In Fig. 8, second protuberances 438 of a second sidewall 424 of a trench 420 extend further toward a first sidewall 422 than in the previous embodiments, and may extend to an axial location substantially corresponding to the ends of the outlets 46. Thus, the volume of the trench 420 is reduced, such that less cooling air CA is required to fill the trench 420, i.e., to form the sheet of cooling air CA within the trench 420. Moreover, the second protuberances 438 according to this embodiment provide extended surface area between the outlets 446 of the cooling passages 442 to direct the hot gas HG past the trench 420. Further, intermediate wall portions 438c of the second sidewall 424 according to this embodiment extend between respective wall portions 438a, 438b of the second sidewall 424 adjacent to outlets 446 of cooling passages 442. The intermediate wall portions 438c reduce the area where hot gas HG can enter the trench 420, so as to further reduce mixing of hot gas HG with the cooling air CA in the trench 420.

As with the embodiment described above with reference to Figs. 1 -3, apexes 432 of the first sidewall 422 are arranged between apexes 440 of the second sidewall 424, and vice versa, to provide for a generally similar distance between the first and second sidewalls 422, 424.

The trenches described herein may be formed as part of a repair process or may be implemented in new airfoil designs. Further, the trenches may be formed by other processes than the one described herein. For example, the substrate may comprise a single layer and a trench may be machined in the outer surface of the substrate layer.
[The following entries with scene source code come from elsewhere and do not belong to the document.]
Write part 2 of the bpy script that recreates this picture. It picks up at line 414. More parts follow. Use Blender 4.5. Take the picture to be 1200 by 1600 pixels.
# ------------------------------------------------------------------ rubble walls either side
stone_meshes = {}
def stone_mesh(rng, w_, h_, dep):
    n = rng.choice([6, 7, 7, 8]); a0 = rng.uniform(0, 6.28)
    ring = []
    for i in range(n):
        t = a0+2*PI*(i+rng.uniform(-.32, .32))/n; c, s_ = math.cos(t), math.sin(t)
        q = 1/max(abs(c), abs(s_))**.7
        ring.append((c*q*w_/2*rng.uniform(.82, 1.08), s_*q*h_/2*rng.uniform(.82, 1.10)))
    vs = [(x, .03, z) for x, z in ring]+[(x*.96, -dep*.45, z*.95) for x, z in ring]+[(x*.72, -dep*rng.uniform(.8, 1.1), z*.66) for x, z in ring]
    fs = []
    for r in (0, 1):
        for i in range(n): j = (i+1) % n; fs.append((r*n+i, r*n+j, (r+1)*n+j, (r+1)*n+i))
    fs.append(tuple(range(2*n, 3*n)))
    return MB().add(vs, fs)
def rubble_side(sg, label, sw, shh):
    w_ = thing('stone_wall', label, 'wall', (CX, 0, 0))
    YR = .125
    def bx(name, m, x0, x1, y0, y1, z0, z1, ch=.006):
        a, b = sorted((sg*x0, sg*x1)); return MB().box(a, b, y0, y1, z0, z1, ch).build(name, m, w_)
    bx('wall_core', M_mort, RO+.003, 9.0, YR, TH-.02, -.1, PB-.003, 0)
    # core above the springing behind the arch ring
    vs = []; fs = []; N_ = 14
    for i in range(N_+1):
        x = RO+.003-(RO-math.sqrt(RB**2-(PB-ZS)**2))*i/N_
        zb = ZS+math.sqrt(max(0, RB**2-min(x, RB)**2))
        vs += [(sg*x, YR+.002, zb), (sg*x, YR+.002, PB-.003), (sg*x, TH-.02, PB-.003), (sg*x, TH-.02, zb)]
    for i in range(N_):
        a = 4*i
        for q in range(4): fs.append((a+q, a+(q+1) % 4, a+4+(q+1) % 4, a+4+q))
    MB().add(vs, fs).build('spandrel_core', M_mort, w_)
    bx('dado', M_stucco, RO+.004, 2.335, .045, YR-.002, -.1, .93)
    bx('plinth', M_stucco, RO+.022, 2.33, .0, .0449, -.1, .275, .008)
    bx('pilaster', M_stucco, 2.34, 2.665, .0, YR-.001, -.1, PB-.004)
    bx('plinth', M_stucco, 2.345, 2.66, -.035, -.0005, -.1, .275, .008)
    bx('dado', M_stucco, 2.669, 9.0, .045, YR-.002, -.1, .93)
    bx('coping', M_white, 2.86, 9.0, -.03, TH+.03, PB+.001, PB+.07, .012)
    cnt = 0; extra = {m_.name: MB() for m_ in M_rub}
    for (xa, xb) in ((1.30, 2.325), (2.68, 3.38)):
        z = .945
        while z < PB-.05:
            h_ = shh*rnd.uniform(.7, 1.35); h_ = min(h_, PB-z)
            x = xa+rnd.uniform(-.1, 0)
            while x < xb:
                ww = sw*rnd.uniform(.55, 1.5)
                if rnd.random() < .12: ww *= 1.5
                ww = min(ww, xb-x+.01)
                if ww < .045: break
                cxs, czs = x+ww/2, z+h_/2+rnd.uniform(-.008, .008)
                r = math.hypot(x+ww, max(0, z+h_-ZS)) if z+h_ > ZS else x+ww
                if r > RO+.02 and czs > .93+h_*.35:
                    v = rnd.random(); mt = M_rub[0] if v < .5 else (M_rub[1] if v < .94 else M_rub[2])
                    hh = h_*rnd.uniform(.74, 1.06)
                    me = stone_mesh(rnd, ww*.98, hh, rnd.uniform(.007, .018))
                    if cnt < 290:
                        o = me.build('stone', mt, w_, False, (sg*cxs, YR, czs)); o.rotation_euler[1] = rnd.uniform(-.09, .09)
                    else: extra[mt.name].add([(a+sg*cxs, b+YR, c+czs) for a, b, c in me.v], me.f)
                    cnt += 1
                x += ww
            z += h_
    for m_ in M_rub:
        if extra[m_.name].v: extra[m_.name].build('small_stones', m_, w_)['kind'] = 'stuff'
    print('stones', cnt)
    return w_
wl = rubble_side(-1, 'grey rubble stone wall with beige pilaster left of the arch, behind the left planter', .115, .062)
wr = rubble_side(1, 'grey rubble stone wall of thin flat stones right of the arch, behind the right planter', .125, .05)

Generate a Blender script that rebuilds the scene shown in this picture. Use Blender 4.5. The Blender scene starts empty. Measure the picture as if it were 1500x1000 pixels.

While particular embodiments of the present invention have been illustrated and described, it would be obvious to those skilled in the art that various other changes and modifications can be made without departing from the spirit and scope of the invention. It is therefore intended to cover in the appended claims all such changes and modifications that are within the scope of this invention.